Starting at the first line of the listing below, retype each line up to and including the one that contains "SC.camera = cam". Leave pictures out.

++++

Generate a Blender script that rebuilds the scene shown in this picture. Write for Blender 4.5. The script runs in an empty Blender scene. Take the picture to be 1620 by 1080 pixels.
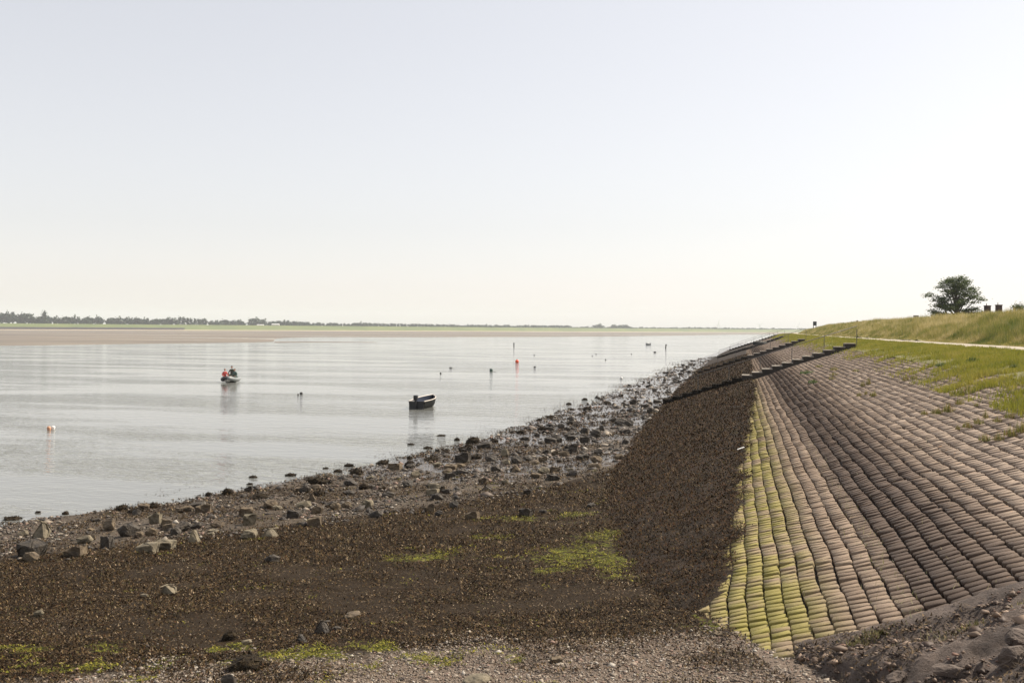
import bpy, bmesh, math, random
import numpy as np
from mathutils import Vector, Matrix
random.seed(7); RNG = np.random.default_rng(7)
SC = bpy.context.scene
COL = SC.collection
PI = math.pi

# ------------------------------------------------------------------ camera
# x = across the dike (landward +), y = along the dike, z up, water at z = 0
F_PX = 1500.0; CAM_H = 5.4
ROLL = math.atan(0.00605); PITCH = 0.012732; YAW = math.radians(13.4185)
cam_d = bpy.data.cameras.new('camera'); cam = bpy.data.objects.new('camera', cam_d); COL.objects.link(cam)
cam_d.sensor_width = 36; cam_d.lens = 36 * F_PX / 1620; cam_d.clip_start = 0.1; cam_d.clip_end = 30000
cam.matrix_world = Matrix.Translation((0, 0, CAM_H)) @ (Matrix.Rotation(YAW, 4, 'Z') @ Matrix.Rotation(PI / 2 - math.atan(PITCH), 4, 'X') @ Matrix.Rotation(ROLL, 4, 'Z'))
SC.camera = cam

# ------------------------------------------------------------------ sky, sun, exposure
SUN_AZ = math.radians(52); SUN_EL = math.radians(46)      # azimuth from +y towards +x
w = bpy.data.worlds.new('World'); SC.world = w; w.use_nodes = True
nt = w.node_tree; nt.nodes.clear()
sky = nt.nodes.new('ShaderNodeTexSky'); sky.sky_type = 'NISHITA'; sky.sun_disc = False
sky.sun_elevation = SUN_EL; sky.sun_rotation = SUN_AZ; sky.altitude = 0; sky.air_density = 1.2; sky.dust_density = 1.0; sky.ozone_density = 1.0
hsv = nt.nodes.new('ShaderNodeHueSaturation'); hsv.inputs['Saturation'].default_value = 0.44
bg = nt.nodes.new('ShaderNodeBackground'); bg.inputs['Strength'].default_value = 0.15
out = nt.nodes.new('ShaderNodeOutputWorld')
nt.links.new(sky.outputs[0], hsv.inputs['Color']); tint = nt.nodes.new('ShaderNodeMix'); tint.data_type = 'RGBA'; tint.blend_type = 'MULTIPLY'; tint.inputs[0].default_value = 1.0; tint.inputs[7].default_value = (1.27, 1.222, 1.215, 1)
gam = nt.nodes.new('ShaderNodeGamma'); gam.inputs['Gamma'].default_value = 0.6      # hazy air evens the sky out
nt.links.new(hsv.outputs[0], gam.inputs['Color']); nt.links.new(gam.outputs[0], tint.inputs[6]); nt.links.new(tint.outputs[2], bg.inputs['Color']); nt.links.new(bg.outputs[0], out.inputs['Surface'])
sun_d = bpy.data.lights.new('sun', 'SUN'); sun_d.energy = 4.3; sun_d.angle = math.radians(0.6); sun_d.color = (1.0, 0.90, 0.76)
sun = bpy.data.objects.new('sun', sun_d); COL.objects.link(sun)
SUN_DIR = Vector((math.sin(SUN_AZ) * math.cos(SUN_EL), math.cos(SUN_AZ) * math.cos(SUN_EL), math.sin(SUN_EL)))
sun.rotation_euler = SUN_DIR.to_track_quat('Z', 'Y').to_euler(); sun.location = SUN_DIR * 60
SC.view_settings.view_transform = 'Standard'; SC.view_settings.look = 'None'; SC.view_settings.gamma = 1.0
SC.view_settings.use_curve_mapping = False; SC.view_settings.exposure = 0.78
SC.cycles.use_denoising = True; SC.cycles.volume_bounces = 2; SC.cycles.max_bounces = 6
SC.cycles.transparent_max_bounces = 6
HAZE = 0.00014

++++

RESULT BELOW:
Generate a Blender script that rebuilds the scene shown in this picture. Write for Blender 4.5. The script runs in an empty Blender scene. Take the picture to be 1620 by 1080 pixels.
import bpy, bmesh, math, random
import numpy as np
from mathutils import Vector, Matrix
random.seed(7); RNG = np.random.default_rng(7)
SC = bpy.context.scene
COL = SC.collection
PI = math.pi

# ------------------------------------------------------------------ camera
# x = across the dike (landward +), y = along the dike, z up, water at z = 0
F_PX = 1500.0; CAM_H = 5.4
ROLL = math.atan(0.00605); PITCH = 0.012732; YAW = math.radians(13.4185)
cam_d = bpy.data.cameras.new('camera'); cam = bpy.data.objects.new('camera', cam_d); COL.objects.link(cam)
cam_d.sensor_width = 36; cam_d.lens = 36 * F_PX / 1620; cam_d.clip_start = 0.1; cam_d.clip_end = 30000
cam.matrix_world = Matrix.Translation((0, 0, CAM_H)) @ (Matrix.Rotation(YAW, 4, 'Z') @ Matrix.Rotation(PI / 2 - math.atan(PITCH), 4, 'X') @ Matrix.Rotation(ROLL, 4, 'Z'))
SC.camera = cam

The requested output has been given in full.